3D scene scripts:
****************************************
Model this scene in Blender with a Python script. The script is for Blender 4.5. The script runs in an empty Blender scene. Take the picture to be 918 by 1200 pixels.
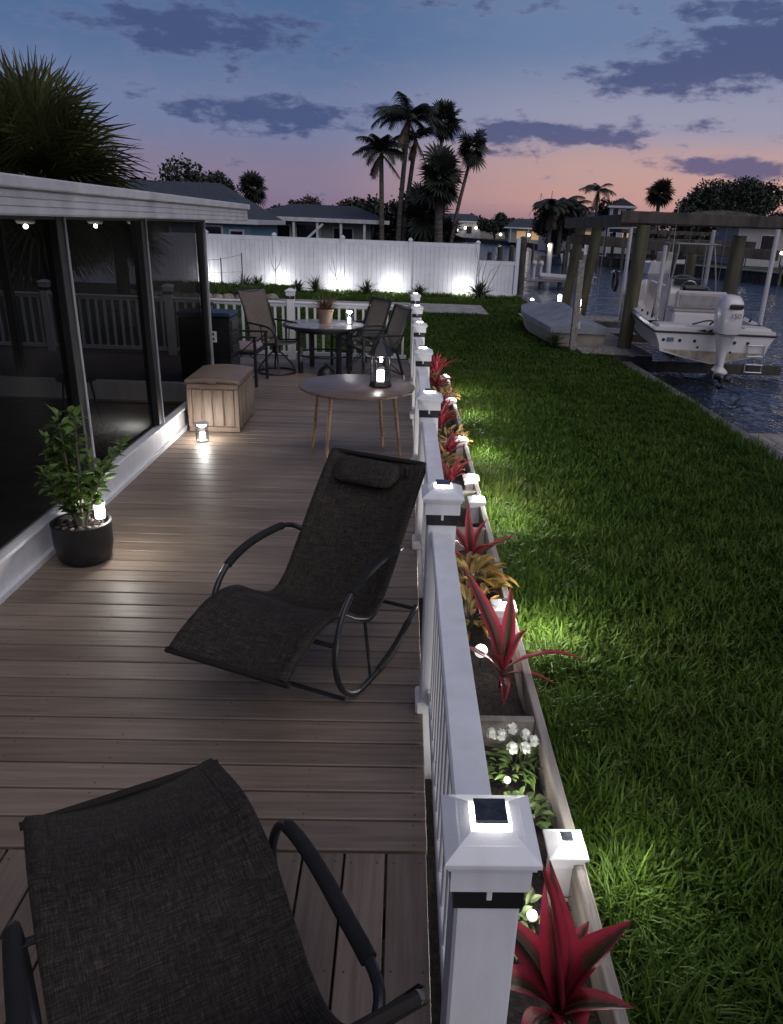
import bpy, math, random
import numpy as np
from mathutils import Vector, Matrix
R = math.radians
random.seed(7)
rng = np.random.default_rng(7)
sc = bpy.context.scene
COL = sc.collection

# ------------------------------------------------------------------ camera
cam_d = bpy.data.cameras.new("camera"); cam = bpy.data.objects.new("camera", cam_d); COL.objects.link(cam)
YAW, PITCH, ROLL = 0.035634, 0.368313, 0.039785
fw = Vector((math.sin(YAW)*math.cos(PITCH), math.cos(YAW)*math.cos(PITCH), -math.sin(PITCH)))
rt = Vector((math.cos(YAW), -math.sin(YAW), 0)); up = rt.cross(fw)
r2 = rt*math.cos(ROLL) + up*math.sin(ROLL); u2 = up*math.cos(ROLL) - rt*math.sin(ROLL)
cam.matrix_world = Matrix(((r2.x, u2.x, -fw.x, 0), (r2.y, u2.y, -fw.y, 0), (r2.z, u2.z, -fw.z, 2.05), (0, 0, 0, 1)))
cam_d.sensor_fit = 'HORIZONTAL'; cam_d.sensor_width = 36; cam_d.lens = 869.9/918*36
cam_d.shift_x = -(495.72-459)/918; cam_d.clip_start = 0.05; cam_d.clip_end = 3000
sc.camera = cam
sc.render.resolution_x, sc.render.resolution_y = 783, 1024

# ------------------------------------------------------------------ colour management
sc.view_settings.view_transform = 'Standard'; sc.view_settings.look = 'None'
sc.view_settings.exposure = 0.0; sc.view_settings.gamma = 1.0; sc.view_settings.use_curve_mapping = False
sc.render.engine = 'CYCLES'
sc.cycles.use_denoising = True
sc.cycles.max_bounces = 6; sc.cycles.diffuse_bounces = 3; sc.cycles.glossy_bounces = 3
sc.cycles.transparent_max_bounces = 12; sc.cycles.transmission_bounces = 4
sc.cycles.caustics_reflective = False; sc.cycles.caustics_refractive = False
sc.cycles.sample_clamp_indirect = 4.0

# ------------------------------------------------------------------ dusk sky
W = bpy.data.worlds.new("World"); sc.world = W; W.use_nodes = True
nt = W.node_tree; nt.nodes.clear(); LK = nt.links.new
def wn(t, **k):
    n = nt.nodes.new(t)
    for a, b in k.items(): setattr(n, a, b)
    return n
def wm(op, a, b=None, c=None):
    n = wn('ShaderNodeMath', operation=op)
    for i, v in enumerate((a, b, c)):
        if v is None: continue
        if isinstance(v, (int, float)): n.inputs[i].default_value = v
        else: LK(v, n.inputs[i])
    return n.outputs[0]
def wramp(fac, stops):
    n = wn('ShaderNodeValToRGB'); n.color_ramp.interpolation = 'B_SPLINE' if False else 'EASE'
    e = n.color_ramp.elements
    while len(e) < len(stops): e.new(0.5)
    for i, (p, c) in enumerate(stops): e[i].position = p; e[i].color = (*c, 1)
    LK(fac, n.inputs[0]); return n.outputs[0]
def wmix(f, a, b, bt='MIX'):
    n = wn('ShaderNodeMix', data_type='RGBA', blend_type=bt)
    for i, v in ((0, f), (6, a), (7, b)):
        if isinstance(v, (int, float)): n.inputs[i].default_value = v
        elif isinstance(v, tuple): n.inputs[i].default_value = (*v, 1)
        else: LK(v, n.inputs[i])
    return n.outputs[2]
def wmr(v, a, b, c=0., d=1., t='SMOOTHSTEP'):
    n = wn('ShaderNodeMapRange', interpolation_type=t)
    LK(v, n.inputs[0])
    for i, x in enumerate((a, b, c, d)): n.inputs[i+1].default_value = x
    return n.outputs[0]
tc = wn('ShaderNodeTexCoord'); sx = wn('ShaderNodeSeparateXYZ'); LK(tc.outputs['Generated'], sx.inputs[0])
dx, dy, dz = sx.outputs
az = wm('ARCTAN2', dx, dy); el = wm('ARCSINE', dz)
cosaz = wm('COSINE', wm('SUBTRACT', az, 0.40))
tsun = wmr(cosaz, 0.865, 1.0)
h = wmr(el, 0.0, 0.6, t='LINEAR')
left = wramp(h, [(0, (.215, .150, .235)), (.08, (.225, .188, .285)), (.19, (.155, .200, .350)), (.33, (.080, .148, .300)), (.6, (.042, .085, .21)), (1, (.035, .055, .15))])
right = wramp(h, [(0, (.30, .175, .225)), (.065, (.52, .305, .285)), (.12, (.50, .325, .315)), (.20, (.290, .300, .420)), (.34, (.140, .212, .370)), (1, (.04, .065, .17))])
sky = wmix(tsun, left, right)
cv = wn('ShaderNodeCombineXYZ'); LK(az, cv.inputs[0]); LK(wm('MULTIPLY', el, 2.6), cv.inputs[1])
no = wn('ShaderNodeTexNoise'); no.inputs['Scale'].default_value = 21; no.inputs['Detail'].default_value = 7; no.inputs['Roughness'].default_value = .62
LK(cv.outputs[0], no.inputs['Vector'])
no2 = wn('ShaderNodeTexNoise'); no2.inputs['Scale'].default_value = 5; no2.inputs['Detail'].default_value = 4
LK(cv.outputs[0], no2.inputs['Vector'])
banks = [(-.24, .190, .13, .026, 1.1), (-.17, .114, .12, .024, 1.15), (-.06, .124, .05, .016, .8), (.17, .108, .15, .016, 1.2),
         (.31, .164, .13, .020, 1.1), (.39, .190, .11, .034, 1.35), (.24, .152, .05, .010, .8), (.38, .075, .10, .013, 1.2),
         (.40, .222, .10, .014, .9), (.08, .235, .12, .012, .55), (-.9, .15, .4, .04, .8), (1.0, .2, .3, .06, .8), (.10, .085, .05, .006, .5)]
m = None
for (a0, e0, sa, se, A) in banks:
    d1 = wm('DIVIDE', wm('SUBTRACT', az, a0), sa); d2 = wm('DIVIDE', wm('SUBTRACT', el, e0), se)
    g = wm('MULTIPLY', wm('EXPONENT', wm('MULTIPLY', wm('ADD', wm('MULTIPLY', d1, d1), wm('MULTIPLY', d2, d2)), -1.0)), A)
    m = g if m is None else wm('MAXIMUM', m, g)
fb = wm('SUBTRACT', no.outputs['Fac'], .5)
dens = wm('ADD', m, wm('ADD', wm('MULTIPLY', fb, 3.0), wm('MULTIPLY', wm('SUBTRACT', no2.outputs['Fac'], .5), .8)))
cl = wmr(dens, .34, .92)
thin = wmr(dens, .0, .9)
ccol = wmix(wm('MULTIPLY', tsun, wmr(el, .06, .17, 1., 0.)), (.048, .078, .195), (.072, .088, .205))
sky1 = wmix(wm('MULTIPLY', thin, .22), sky, (.30, .265, .40))
sky2 = wmix(wm('MULTIPLY', cl, .88), sky1, ccol)
nish = wn('ShaderNodeTexSky', sky_type='NISHITA', sun_disc=False)
nish.sun_elevation = R(0.5); nish.sun_rotation = R(23)
fin = wmix(.003, sky2, nish.outputs[0], 'ADD')
bg = wn('ShaderNodeBackground'); bg.inputs[1].default_value = 1.0; LK(fin, bg.inputs[0])
wo = wn('ShaderNodeOutputWorld'); LK(bg.outputs[0], wo.inputs[0])

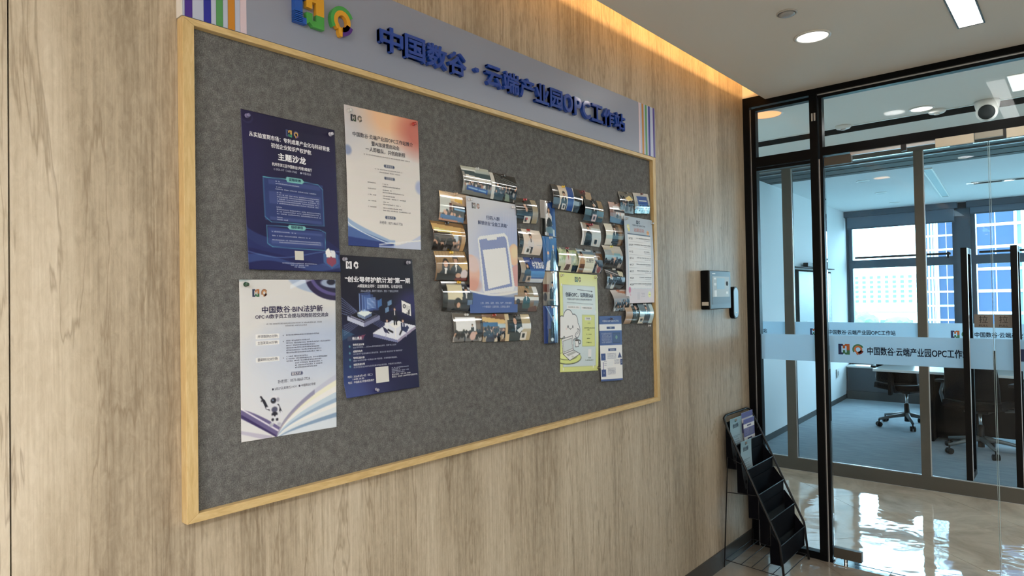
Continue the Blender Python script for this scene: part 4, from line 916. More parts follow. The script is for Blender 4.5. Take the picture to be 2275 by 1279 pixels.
****************************************
→ **Aim**:
Write the records above out again exactly, with no pictures in your copy.

→ **Solution to this task**:
Model this scene in Blender with a Python script. The script is for Blender 4.5. The script runs in an empty Blender scene. Take the picture to be 918 by 1200 pixels.
import bpy, math, random
import numpy as np
from mathutils import Vector, Matrix
R = math.radians
random.seed(7)
rng = np.random.default_rng(7)
sc = bpy.context.scene
COL = sc.collection

# ------------------------------------------------------------------ camera
cam_d = bpy.data.cameras.new("camera"); cam = bpy.data.objects.new("camera", cam_d); COL.objects.link(cam)
YAW, PITCH, ROLL = 0.035634, 0.368313, 0.039785
fw = Vector((math.sin(YAW)*math.cos(PITCH), math.cos(YAW)*math.cos(PITCH), -math.sin(PITCH)))
rt = Vector((math.cos(YAW), -math.sin(YAW), 0)); up = rt.cross(fw)
r2 = rt*math.cos(ROLL) + up*math.sin(ROLL); u2 = up*math.cos(ROLL) - rt*math.sin(ROLL)
cam.matrix_world = Matrix(((r2.x, u2.x, -fw.x, 0), (r2.y, u2.y, -fw.y, 0), (r2.z, u2.z, -fw.z, 2.05), (0, 0, 0, 1)))
cam_d.sensor_fit = 'HORIZONTAL'; cam_d.sensor_width = 36; cam_d.lens = 869.9/918*36
cam_d.shift_x = -(495.72-459)/918; cam_d.clip_start = 0.05; cam_d.clip_end = 3000
sc.camera = cam
sc.render.resolution_x, sc.render.resolution_y = 783, 1024

# ------------------------------------------------------------------ colour management
sc.view_settings.view_transform = 'Standard'; sc.view_settings.look = 'None'
sc.view_settings.exposure = 0.0; sc.view_settings.gamma = 1.0; sc.view_settings.use_curve_mapping = False
sc.render.engine = 'CYCLES'
sc.cycles.use_denoising = True
sc.cycles.max_bounces = 6; sc.cycles.diffuse_bounces = 3; sc.cycles.glossy_bounces = 3
sc.cycles.transparent_max_bounces = 12; sc.cycles.transmission_bounces = 4
sc.cycles.caustics_reflective = False; sc.cycles.caustics_refractive = False
sc.cycles.sample_clamp_indirect = 4.0

# ------------------------------------------------------------------ dusk sky
W = bpy.data.worlds.new("World"); sc.world = W; W.use_nodes = True
nt = W.node_tree; nt.nodes.clear(); LK = nt.links.new
def wn(t, **k):
    n = nt.nodes.new(t)
    for a, b in k.items(): setattr(n, a, b)
    return n
def wm(op, a, b=None, c=None):
    n = wn('ShaderNodeMath', operation=op)
    for i, v in enumerate((a, b, c)):
        if v is None: continue
        if isinstance(v, (int, float)): n.inputs[i].default_value = v
        else: LK(v, n.inputs[i])
    return n.outputs[0]
def wramp(fac, stops):
    n = wn('ShaderNodeValToRGB'); n.color_ramp.interpolation = 'B_SPLINE' if False else 'EASE'
    e = n.color_ramp.elements
    while len(e) < len(stops): e.new(0.5)
    for i, (p, c) in enumerate(stops): e[i].position = p; e[i].color = (*c, 1)
    LK(fac, n.inputs[0]); return n.outputs[0]
def wmix(f, a, b, bt='MIX'):
    n = wn('ShaderNodeMix', data_type='RGBA', blend_type=bt)
    for i, v in ((0, f), (6, a), (7, b)):
        if isinstance(v, (int, float)): n.inputs[i].default_value = v
        elif isinstance(v, tuple): n.inputs[i].default_value = (*v, 1)
        else: LK(v, n.inputs[i])
    return n.outputs[2]
def wmr(v, a, b, c=0., d=1., t='SMOOTHSTEP'):
    n = wn('ShaderNodeMapRange', interpolation_type=t)
    LK(v, n.inputs[0])
    for i, x in enumerate((a, b, c, d)): n.inputs[i+1].default_value = x
    return n.outputs[0]
tc = wn('ShaderNodeTexCoord'); sx = wn('ShaderNodeSeparateXYZ'); LK(tc.outputs['Generated'], sx.inputs[0])
dx, dy, dz = sx.outputs
az = wm('ARCTAN2', dx, dy); el = wm('ARCSINE', dz)
cosaz = wm('COSINE', wm('SUBTRACT', az, 0.40))
tsun = wmr(cosaz, 0.865, 1.0)
h = wmr(el, 0.0, 0.6, t='LINEAR')
left = wramp(h, [(0, (.215, .150, .235)), (.08, (.225, .188, .285)), (.19, (.155, .200, .350)), (.33, (.080, .148, .300)), (.6, (.042, .085, .21)), (1, (.035, .055, .15))])
right = wramp(h, [(0, (.30, .175, .225)), (.065, (.52, .305, .285)), (.12, (.50, .325, .315)), (.20, (.290, .300, .420)), (.34, (.140, .212, .370)), (1, (.04, .065, .17))])
sky = wmix(tsun, left, right)
cv = wn('ShaderNodeCombineXYZ'); LK(az, cv.inputs[0]); LK(wm('MULTIPLY', el, 2.6), cv.inputs[1])
no = wn('ShaderNodeTexNoise'); no.inputs['Scale'].default_value = 21; no.inputs['Detail'].default_value = 7; no.inputs['Roughness'].default_value = .62
LK(cv.outputs[0], no.inputs['Vector'])
no2 = wn('ShaderNodeTexNoise'); no2.inputs['Scale'].default_value = 5; no2.inputs['Detail'].default_value = 4
LK(cv.outputs[0], no2.inputs['Vector'])
banks = [(-.24, .190, .13, .026, 1.1), (-.17, .114, .12, .024, 1.15), (-.06, .124, .05, .016, .8), (.17, .108, .15, .016, 1.2),
         (.31, .164, .13, .020, 1.1), (.39, .190, .11, .034, 1.35), (.24, .152, .05, .010, .8), (.38, .075, .10, .013, 1.2),
         (.40, .222, .10, .014, .9), (.08, .235, .12, .012, .55), (-.9, .15, .4, .04, .8), (1.0, .2, .3, .06, .8), (.10, .085, .05, .006, .5)]
m = None
for (a0, e0, sa, se, A) in banks:
    d1 = wm('DIVIDE', wm('SUBTRACT', az, a0), sa); d2 = wm('DIVIDE', wm('SUBTRACT', el, e0), se)
    g = wm('MULTIPLY', wm('EXPONENT', wm('MULTIPLY', wm('ADD', wm('MULTIPLY', d1, d1), wm('MULTIPLY', d2, d2)), -1.0)), A)
    m = g if m is None else wm('MAXIMUM', m, g)
fb = wm('SUBTRACT', no.outputs['Fac'], .5)
dens = wm('ADD', m, wm('ADD', wm('MULTIPLY', fb, 3.0), wm('MULTIPLY', wm('SUBTRACT', no2.outputs['Fac'], .5), .8)))
cl = wmr(dens, .34, .92)
thin = wmr(dens, .0, .9)
ccol = wmix(wm('MULTIPLY', tsun, wmr(el, .06, .17, 1., 0.)), (.048, .078, .195), (.072, .088, .205))
sky1 = wmix(wm('MULTIPLY', thin, .22), sky, (.30, .265, .40))
sky2 = wmix(wm('MULTIPLY', cl, .88), sky1, ccol)
nish = wn('ShaderNodeTexSky', sky_type='NISHITA', sun_disc=False)
nish.sun_elevation = R(0.5); nish.sun_rotation = R(23)
fin = wmix(.003, sky2, nish.outputs[0], 'ADD')
bg = wn('ShaderNodeBackground'); bg.inputs[1].default_value = 1.0; LK(fin, bg.inputs[0])
wo = wn('ShaderNodeOutputWorld'); LK(bg.outputs[0], wo.inputs[0])

Continue the Blender Python script for this scene: part 4, from line 916. More parts follow. The script is for Blender 4.5. Take the picture to be 2275 by 1279 pixels.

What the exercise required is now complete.